TAXPAYERS face being left with a £60 million bill for axeing key civilian staff from Scotland's police service, under proposals agreed by ministers and the country's new single force.

Leaked plans reveal that some employees will be paid off with nearly 15 months' salary and a cheque for £10,000.

Opposition parties yesterday raised fears that the job losses could harm the service.

The country's eight existing forces will make way in April for Police Scotland, the country's new single force headed by Chief Constable Stephen House.

Ministers backed the controversial policy on the grounds that a merger would bring efficiencies and save public money. However, the Scottish Government's policy of maintaining police officer numbers means a big chunk of the savings will come from getting rid of civilian staff.

These employees perform vital support services, including control room functions, forensics and fingerprints.

So far, the controversy has centred around tensions between House and Vic Emery, who chairs the Scottish Police Authority (SPA), a body that will be the formal employer of staff.

The Sunday Herald can reveal that the Scottish Government has agreed in principle to a national redundancy scheme drawn up by the SPA. According to a leaked SPA paper, the deal has two elements.

For most employees in their 50s, an early retirement package will be available. The pay-off will include a lump sum capped at 30 weeks' salary, bolstered by up to four "added years" of pension payments.

Other staff will be offered redundancy, which will include a cash payment based on completed years of service. At the top end of the scale, a 50 year-old with 20 years' service will get 66 weeks of pay.

Staff who take redundancy will also get a £10,000 sweetener on top of their deal. This sum was agreed in a bid to attract younger staff with fewer years of service.

In Strathclyde, it is estimated that 57% of police staff have service of less than 10 years.
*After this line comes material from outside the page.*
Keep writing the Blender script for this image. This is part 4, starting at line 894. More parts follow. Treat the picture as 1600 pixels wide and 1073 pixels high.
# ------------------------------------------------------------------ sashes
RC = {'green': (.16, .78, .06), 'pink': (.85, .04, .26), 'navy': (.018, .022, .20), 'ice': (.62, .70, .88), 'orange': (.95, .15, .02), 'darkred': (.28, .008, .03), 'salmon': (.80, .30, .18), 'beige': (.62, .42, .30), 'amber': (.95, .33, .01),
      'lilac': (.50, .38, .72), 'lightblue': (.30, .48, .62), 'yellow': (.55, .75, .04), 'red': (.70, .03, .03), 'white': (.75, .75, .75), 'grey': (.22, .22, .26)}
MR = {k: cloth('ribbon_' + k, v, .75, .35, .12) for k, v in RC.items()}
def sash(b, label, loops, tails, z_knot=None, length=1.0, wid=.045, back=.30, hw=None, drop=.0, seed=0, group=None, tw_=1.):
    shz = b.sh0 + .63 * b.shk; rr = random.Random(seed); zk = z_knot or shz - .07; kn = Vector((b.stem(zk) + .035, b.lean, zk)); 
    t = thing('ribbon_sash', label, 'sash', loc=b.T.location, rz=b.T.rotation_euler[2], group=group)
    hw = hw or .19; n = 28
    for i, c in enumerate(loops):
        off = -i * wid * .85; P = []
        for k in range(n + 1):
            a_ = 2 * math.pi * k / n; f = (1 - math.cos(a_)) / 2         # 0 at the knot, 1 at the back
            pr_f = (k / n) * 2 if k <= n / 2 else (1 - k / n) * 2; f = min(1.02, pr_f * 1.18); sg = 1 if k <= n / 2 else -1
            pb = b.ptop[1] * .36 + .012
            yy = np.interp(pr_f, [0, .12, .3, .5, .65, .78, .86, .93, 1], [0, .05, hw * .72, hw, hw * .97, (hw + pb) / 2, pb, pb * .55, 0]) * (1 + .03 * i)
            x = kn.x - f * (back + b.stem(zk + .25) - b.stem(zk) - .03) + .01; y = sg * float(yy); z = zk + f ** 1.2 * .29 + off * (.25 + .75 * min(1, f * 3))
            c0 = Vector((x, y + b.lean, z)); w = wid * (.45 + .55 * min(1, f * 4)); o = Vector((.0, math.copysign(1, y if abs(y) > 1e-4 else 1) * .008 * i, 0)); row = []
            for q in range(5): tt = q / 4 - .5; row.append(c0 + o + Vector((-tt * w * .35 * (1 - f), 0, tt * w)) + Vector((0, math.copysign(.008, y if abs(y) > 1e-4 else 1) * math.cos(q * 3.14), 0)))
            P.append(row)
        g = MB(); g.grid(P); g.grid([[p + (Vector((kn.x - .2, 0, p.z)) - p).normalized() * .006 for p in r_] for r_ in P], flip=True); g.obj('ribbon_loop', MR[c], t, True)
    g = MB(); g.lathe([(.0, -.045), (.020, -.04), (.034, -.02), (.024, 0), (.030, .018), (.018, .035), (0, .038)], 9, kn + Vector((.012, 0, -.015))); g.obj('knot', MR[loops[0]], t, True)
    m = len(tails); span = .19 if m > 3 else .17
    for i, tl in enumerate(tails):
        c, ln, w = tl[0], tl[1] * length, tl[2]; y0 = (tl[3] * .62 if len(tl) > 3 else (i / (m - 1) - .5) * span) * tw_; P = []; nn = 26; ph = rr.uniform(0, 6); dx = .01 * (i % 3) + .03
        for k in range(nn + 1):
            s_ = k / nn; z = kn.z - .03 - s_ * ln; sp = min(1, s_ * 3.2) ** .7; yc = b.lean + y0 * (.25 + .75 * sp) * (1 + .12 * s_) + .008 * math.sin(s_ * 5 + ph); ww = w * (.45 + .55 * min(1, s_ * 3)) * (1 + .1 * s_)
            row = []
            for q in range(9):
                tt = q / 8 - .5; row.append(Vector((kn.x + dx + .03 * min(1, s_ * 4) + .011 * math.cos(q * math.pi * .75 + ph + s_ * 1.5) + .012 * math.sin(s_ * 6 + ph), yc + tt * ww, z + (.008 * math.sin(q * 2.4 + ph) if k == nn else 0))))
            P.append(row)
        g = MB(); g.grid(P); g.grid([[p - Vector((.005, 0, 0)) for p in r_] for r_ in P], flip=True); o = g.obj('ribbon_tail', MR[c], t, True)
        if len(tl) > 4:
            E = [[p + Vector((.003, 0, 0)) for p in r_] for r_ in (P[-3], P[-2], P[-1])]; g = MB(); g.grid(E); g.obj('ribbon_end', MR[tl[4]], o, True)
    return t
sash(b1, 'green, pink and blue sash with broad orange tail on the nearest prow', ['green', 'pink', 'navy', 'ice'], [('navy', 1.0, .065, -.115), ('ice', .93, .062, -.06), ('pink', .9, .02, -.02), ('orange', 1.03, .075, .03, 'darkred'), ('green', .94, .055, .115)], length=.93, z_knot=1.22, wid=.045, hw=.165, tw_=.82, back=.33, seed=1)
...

However, the £10,000 golden goodbye could have been more generous for some higher earners. According to the SPA, a proposal for a 25% boost on top of redundancy payments was floated but dropped.

The paper calculated the potential cost of the scheme on the basis of 1400 staff being released. In that case the package would cost the taxpayer £61.3m, most of which would be funded by the Scottish Government. The annual saving from such a staff cull would be £39.8m.

ASEPARATE SPA board paper makes it clear agreement has been reached on the national redundancy plan: "The Convenor [Emery] has now written formally to Scottish Government and formal approval by the Cabinet Secretary is expected within the next few days."

However, concerns are being expressed on the effect of the cuts.

An advantage of employing civilian staff is that it frees up police officers from desk-based jobs. Critics believe the same officers may now have to be used to "back-fill" the posts left by police staff.

Gerry Crawley, the lead negotiator for police support staff at the Unison union, said: "In our view there is no necessity for this level of redundancy. It will result in police officers covering support staff roles, a situation that is not best value and which will end up costing the taxpayer more. There needs to be a balanced workforce and the arbitrary target on maintaining police officer numbers needs to be closely examined by the new service and the Scottish Government."

Lewis Macdonald, Scottish Labour's justice spokesman, said: "The single police force was supposed to bring savings that would help protect frontline services.

"Instead, we have tens of millions of pounds spent on getting civilian staff out of the service so cops can be taken off the frontline to do civilian jobs. All the gains of civilianisation of the last 15 years, freeing up police officers to do real police work, are being thrown away by this reckless and incompetent government."

Scottish LibDem MSP Alison McInnes said: "We've already seen a number of rounds of redundancy in the last few years, so the prospect of the loss of a further 1400 jobs is deeply worrying. One of the main concerns we had about the creation of a single police force is that it artificially simplifies a complex system. Whether out on the beat or providing technical expertise, every job is important in serving the needs of local communities."

An SPA spokesman said there was "no target" at the moment for the number of staff who may be accepted for voluntary redundancy, but financial modelling had been required in order to understand the potential impact of the scheme.

"This was provided by Police Scotland and includes an indication of what the costs associated with 1400 people look like. That was assessed as a sensible mid point between the best and the already much-publicised worst-case scenarios."

He added: "As with any voluntary scheme, the numbers of staff who take VR/ER (voluntary redundancy/early retirement) will be highly dependent on the number of people who come forward."